La seconde partie de la vie de Marc Bloch, qui n’a duré que quatre ans, cette période troublée, tendue, errante, héroïque, s’est donc déroulée en dehors du tranquille immeuble bourgeois de la rue de Sèvres. Celui-ci n’aura hébergé et recueilli dans ses murs que le travail et le bonheur de l’homme privé et du chercheur. Qu’un peu de ce bonheur interrompu s’attache à lui encore...
Plusieurs années ensuite se passèrent pendant lesquelles ce bâtiment de style Art déco, orné de sgraffites, proche de l’hôtel Lutetia dont il abritait la piscine, n’attira l’attention de personne. Jusqu’au moment où la société Hermès décida d’implanter un espace commercial dans les locaux désaffectés de la piscine. L’événement fut fortement médiatisé : la piscine était classée au titre de la loi sur les monuments historiques et son ré-aménagement demanda beaucoup d’efforts de la part des décorateurs. L’architecte de l’immeuble, Lucien Béguet, n’en tira pas un surcroît de gloire car il fut qualifié d’ “illustre inconnu” par le journaliste du Monde qui rendit compte de l’événement. Il est vrai qu’on serait bien en peine de citer d’autres réalisations portant sa signature.

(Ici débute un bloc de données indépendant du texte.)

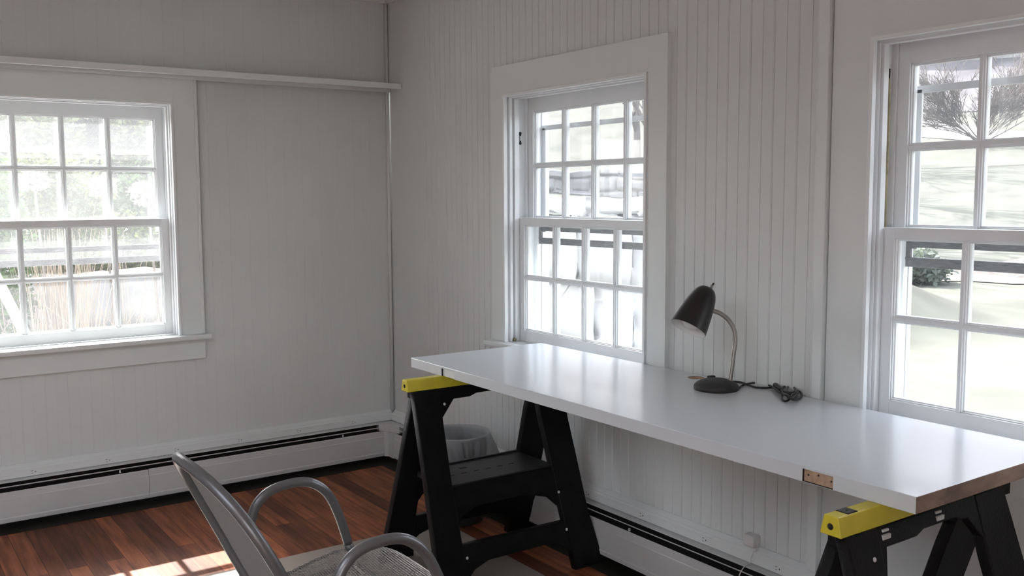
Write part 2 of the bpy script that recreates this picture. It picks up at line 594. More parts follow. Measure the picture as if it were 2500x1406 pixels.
# ------------------------------------------------------------------ the three double-hung windows
def window(name, axis, c, proud, casing_l, casing_r, ztop, stool=True, storm=None, rail_z=1.645, hand=1):
    """axis 'y': window in the wall x=0 (local a -> -y, so a grows to the right in the photo); axis 'x': wall y=0 (a grows to the right = +x).
    local coords: a along the wall (photo left to right), d depth outwards, z up"""
    root = empty(name, (0, c, 0) if axis == 'y' else (c, 0, 0))
    tag(root, kind='structure')

    def W(a, d, z):
        return (d, c - a, z) if axis == 'y' else (c + a, d, z)

    def bx(mb, a0, a1, d0, d1, z0, z1, mi=0, b=0.0):
        p, q = W(a0, d0, z0), W(a1, d1, z1)
        mb.box(p[0], q[0], p[1], q[1], p[2], q[2], mi, b)
    # jamb lining, seen through the glass on the outer side
    mb = MB()
    for s in (-1, 1):
        bx(mb, s * OPW, s * (OPW + 0.014), -0.001, WT + 0.02, ZS - 0.02, ZH + 0.014)
        bx(mb, s * (OPW - 0.024), s * OPW, 0.138, 0.158, ZS, ZH)         # blind stop
        bx(mb, s * (OPW - 0.016), s * OPW, 0.087, 0.094, ZS, ZH)         # parting bead
    bx(mb, -OPW, OPW, -0.001, WT + 0.02, ZH, ZH + 0.014)
    bx(mb, -OPW, OPW, 0.138, 0.158, ZH - 0.024, ZH)
    bx(mb, -OPW - 0.05, OPW + 0.05, 0.04, WT + 0.06, ZS - 0.045, ZS - 0.004)
    mb.build('jamb', 'sash', root)
    # casing
    mb = MB()
    bx(mb, -OPW - casing_l, -OPW, -proud, 0.0005, ZS - (0 if stool else 0.02), ztop, b=0.0015)
    bx(mb, OPW, OPW + casing_r, -proud, 0.0005, ZS - (0 if stool else 0.02), ztop, b=0.0015)
    bx(mb, -OPW - 0.0005, OPW + 0.0005, -proud, 0.0005, ZH, ztop, b=0.001)
    mb.build('casing', 'trim', root)
    # stepped stop moulding
    mb = MB()
    steps = [(-proud - 0.007, -proud + 0.010, 0.011), (-proud + 0.010, -proud + 0.022, 0.002), (-proud + 0.022, 0.016, 0.014),
             (0.016, 0.024, 0.005), (0.024, 0.0465, 0.019)]
    for d0, d1, w in steps:
        if d1 <= d0:
            continue
        for s in (-1, 1):
            bx(mb, s * (OPW - w), s * (OPW - 0.0002), d0, d1, ZS + 0.0003, ZH - w)
        bx(mb, -OPW + 0.0002, OPW - 0.0002, d0, d1, ZH - w, ZH - 0.0002)
    bevel(mb.build('stop_moulding', 'sash', root), 0.0012, 2)
    # stool and apron
    if stool:
        mb = MB()
        bx(mb, -OPW - casing_l - 0.02, OPW + casing_r + 0.02, -0.062, 0.0, ZS - 0.022, ZS, b=0.006)
        bx(mb, -OPW, OPW, -0.01, 0.05, ZS - 0.022, ZS)
        mb.build('stool', 'trim', root)
        mb = MB()
        bx(mb, -OPW - casing_l, OPW + casing_r, -0.02, 0.0005, ZS - 0.115, ZS - 0.022, b=0.002)
        mb.build('apron', 'trim', root)
    # sashes
    muntins = [-0.188, 0.0, 0.188]

    def sash(nm, d0, z0, z1, bot, top, hm):
        st = 0.047
        A = OPW - 0.003
        mb = MB()
        bx(mb, -A, -A + st, d0, d0 + 0.035, z0, z1)
        bx(mb, A - st, A, d0, d0 + 0.035, z0, z1)
        bx(mb, -A + st, A - st, d0, d0 + 0.035, z0, z0 + bot)
        bx(mb, -A + st, A - st, d0, d0 + 0.035, z1 - top, z1)
        # inner moulded lip around the glass
        g0, g1, a0, a1 = z0 + bot, z1 - top, -A + st, A - st
        for k, (w, dd) in enumerate(((0.0035, 0.006), (0.007, 0.012))):
            bx(mb, a0, a0 + w, d0 + dd, d0 + 0.028, g0, g1)
            bx(mb, a1 - w, a1, d0 + dd, d0 + 0.028, g0, g1)
            bx(mb, a0, a1, d0 + dd, d0 + 0.028, g0, g0 + w)
            bx(mb, a0, a1, d0 + dd, d0 + 0.028, g1 - w, g1)
        root_s = mb.build(nm, 'sash', root)
        bevel(root_s, 0.0012, 2)
        # muntin grid: profiled bars
        mb = MB()
        for w, dd in ((0.0045, 0.001), (0.0085, 0.006), (0.0115, 0.012)):
            for m in muntins:
                bx(mb, m - w, m + w, d0 + dd, d0 + 0.030 + dd * 0.1, g0, g1)
            bx(mb, a0, a1, d0 + dd + 0.0003, d0 + 0.0303 + dd * 0.1, hm - w, hm + w)
        bevel(mb.build('muntins', 'sash', root_s), 0.0008, 1)
        mb = MB()
        bx(mb, a0 - 0.003, a1 + 0.003, d0 + 0.0195, d0 + 0.0215, g0 - 0.003, g1 + 0.003)
        mb.build('pane_glass', 'glass', root_s)
        return root_s
    ls = sash('lower_sash', 0.048, ZS + 0.001, 1.264, 0.048, 0.030, 1.010)
    us = sash('upper_sash', 0.096, 1.234, ZH - 0.002, 0.030, 0.066, 1.484)
    # aluminium storm window on the outside
    st = empty('storm_window', (0, 0, 0))
    st.parent = root
    st.matrix_parent_inverse = parent_world(root).inverted()
    d = 0.160
    mb = MB()
    for s in (-1, 1):
        bx(mb, s * (OPW - 0.026), s * (OPW + 0.0), d, d + 0.008, ZS, ZH)
        bx(mb, s * (OPW - 0.012), s * (OPW + 0.0), d - 0.004, d + 0.03, ZS, ZH)
    bx(mb, -OPW, OPW, d, d + 0.03, ZH - 0.03, ZH)
    bx(mb, -OPW, OPW, d, d + 0.03, ZS, ZS + 0.022)
    bevel(mb.build('storm_frame', 'alu', st), 0.001, 1)
    zr = rail_z
    mb = MB()
    A = OPW - 0.024
    bx(mb, -A, A, d + 0.004, d + 0.012, zr - 0.010, zr + 0.010)
    for s in (-1, 1):
        bx(mb, s * (A - 0.022), s * A, d + 0.004, d + 0.012, 1.2, zr)
    bevel(mb.build('storm_upper_panel', 'alu', st), 0.001, 1)
    zb = storm
    mb = MB()
    A = OPW - 0.016
    bx(mb, -A, A, d - 0.014, d - 0.002, zb, zb + 0.027)
    bx(mb, -A, A, d - 0.016, d - 0.012, zb + 0.021, zb + 0.027)
    bx(mb, -A, A, d - 0.012, d - 0.002, zb + 0.055, zb + 0.078)
    for s in (-1, 1):
        bx(mb, s * (A - 0.022), s * A, d - 0.013, d - 0.003, zb, zb + 0.078)
    bevel(mb.build('storm_lower_panel', 'alu_dark', st), 0.001, 1)
    mb = MB()
    bx(mb, -A, A, d + 0.007, d + 0.009, zb + 0.01, ZH - 0.02)
    mb.build('storm_glass', 'storm_glass', st)
    return root, W, bx


w1, W1, bx1 = window('window_1', 'x', W1C, 0.02, 0.105, 0.108, 1.90, storm=1.066, rail_z=1.562)
w2, W2, bx2 = window('window_2', 'y', W2C, 0.02, 0.088, 0.096, 1.899, storm=1.150)
w3, W3, bx3 = window('window_3', 'y', W3C, 0.008, 0.122, 0.105, 1.899, storm=1.150)

# back band beside window_1's casing, double line beside window_2's
mb = MB()
bx1(mb, OPW + 0.094, OPW + 0.108, -0.026, -0.001, ZS, 1.885)
bevel(mb.build('casing_back_band', 'trim', w1), 0.004, 3)
mb = MB()
bx2(mb, -OPW - 0.110, -OPW - 0.0905, -0.011, 0.0, ZS, 1.885)
bevel(mb.build('casing_back_band', 'trim', w2), 0.004, 3)
# corner board that stands proud of window_3's casing
mb = MB()
mb.box(-0.024, 0.0, -2.683, -2.650, 0.24, 1.906, b=0.004)
mb.box(-0.010, 0.0, -2.650, -2.634, 0.24, 1.906, b=0.003)
tag(mb.build('trim_1', 'trim'), kind='structure')
mb = MB()
mb.box(-0.013, 0.0, -6.6, -2.683, 1.899, 1.915, b=0.003)
tag(mb.build('trim_2', 'trim'), kind='structure')
# corner bead and ceiling bead
mb = MB()
mb.tube([(-0.012, -0.012, 0.24), (-0.012, -0.012, ZC)], 0.009, 8)
tag(mb.build('trim_3', 'wall'), kind='structure')
mb = MB()
mb.box(X0, -0.0, -0.018, 0.0, ZC - 0.016, ZC, b=0.003)
mb.box(-0.018, 0.0, Y0, 0.0, ZC - 0.016, ZC, b=0.003)
tag(mb.build('trim_4', 'trim'), kind='structure')

# dark stained border of the floor along both walls
mb = MB()
mb.box(X0, -0.06, -0.152, 0.0, -0.001, 0.0012)
tag(mb.build('trim_5', 'border'), kind='structure')
mb = MB()
mb.box(-0.150, 0.0, Y0, -0.152, -0.001, 0.0012)
tag(mb.build('trim_6', 'border'), kind='structure')

# hardware: sash pulley of window_2, sash cord of window_3, brass latch
mb = MB()
p = W2(-OPW + 0.0005, 0.066, 1.60)
for z in (1.579, 1.621):
    mb.tube([(p[0], p[1] + 0.0006, z), (p[0], p[1] - 0.0016, z)], 0.0062, 12, mi=0)
mb.box(p[0] - 0.004, p[0] + 0.004, p[1] - 0.0012, p[1] + 0.001, 1.582, 1.618, 0)
mb.lathe([(0.002, -0.0022), (0.010, -0.0022), (0.010, 0.0022), (0.002, 0.0022)], 16, (p[0] - 0.001, p[1] - 0.001, 1.6), (1, 0, 0), mi=1)
mb.build('sash_pulley', ['dark', 'sash'], w2)
mb = MB()
p = W3(-OPW + 0.004, 0.066, 0)
mb.tube([(p[0], p[1] - 0.004, 1.255), (p[0], p[1] - 0.005, 1.45), (p[0] - 0.001, p[1] - 0.006, 1.60), (p[0], p[1] - 0.003, 1.655), (p[0] + 0.002, p[1], 1.672)], 0.0042, 8)
mb.box(p[0] - 0.009, p[0] + 0.009, p[1] - 0.0005, p[1] + 0.003, 1.63, 1.70, 1)
mb.build('sash_cord', ['cord', 'dark'], w3)
mb = MB()
p = W2(-OPW + 0.006, 0.03, ZS)
mb.box(p[0] - 0.02, p[0] + 0.016, p[1] - 0.012, p[1] - 0.002, ZS, ZS + 0.004, b=0.001)
mb.lathe([(0.0, -0.006), (0.007, -0.006), (0.007, 0.006), (0, 0.006)], 12, (p[0] - 0.012, p[1] - 0.012, ZS + 0.008), (0, 1, 0))
mb.build('sash_bolt', 'brass', w2)

# ------------------------------------------------------------------ ledge shelf on the left wall
sh = empty('wall_ledge', (-1.3, -0.07, 1.9))
tag(sh, 'long narrow white painted ledge running along the left wall above the window', 'shelf')
mb = MB()
mb.box(-4.2, -0.002, -0.136, -0.0005, 1.900, 1.916, b=0.001)
mb.build('shelf_board', 'trim', sh)
mb = MB()
mb.box(-4.2, -0.002, -0.1485, -0.1355, 1.887, 1.9145, b=0.003)
mb.build('front_lip', 'trim', sh)
mb = MB()
mb.box(-4.2, -0.002, -0.028, -0.0206, 1.882, 1.900, b=0.001)
mb.build('cleat', 'trim', sh)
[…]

Sur la piscine elle-même, nous disposons de cette notice assez riche de Wikipédia qu’il n’est pas nécessaire de paraphraser :
“Cette piscine à vagues artificielles de 33 × 10 m a été construite en 1935 dans un groupe d'immeubles de 8 étages sur les plans de l'architecte Lucien Béguet. De style art déco, les sols étaient en granito et en émaux de Briare verts, tandis que les murs et l'entrée étaient décorés d'émaux de Briare bleus, noirs et or. À l'origine, elle servait de piscine privée à l'hôtel Lutetia voisin, avant que celui-ci ne soit réquisitionné par la Gestapo en 1940, lors de l'occupation de Paris. À la Libération, le général de Gaulle en a fait un centre d'accueil pour les rescapés des camps de concentration nazis. Puis elle devient une piscine publique. Fermée au public dans les années 1970, elle a ensuite accueilli diverses activités, servant notamment de dépôt pour la marque de vêtements Dorothée Bis pendant 20 ans, jusqu'en 1994. En 2005, Jean-Pierre Lecoq, maire du 6e arrondissement, a demandé au maire de Paris Bertrand Delanoë la réouverture de la piscine, en vain. Un arrêté signé le 5 décembre 2005 par le préfet d'Île-de-France, Christian Dors, a néanmoins inscrit l'édifice dans sa totalité au titre des monuments historiques. Elle abrite désormais, depuis novembre 2010, un concept store de la marque Hermès, qui ouvre ainsi son premier grand espace dédié au luxe sur la rive gauche parisienne. Le magasin occupe une surface de 1 500 mètres carrés.”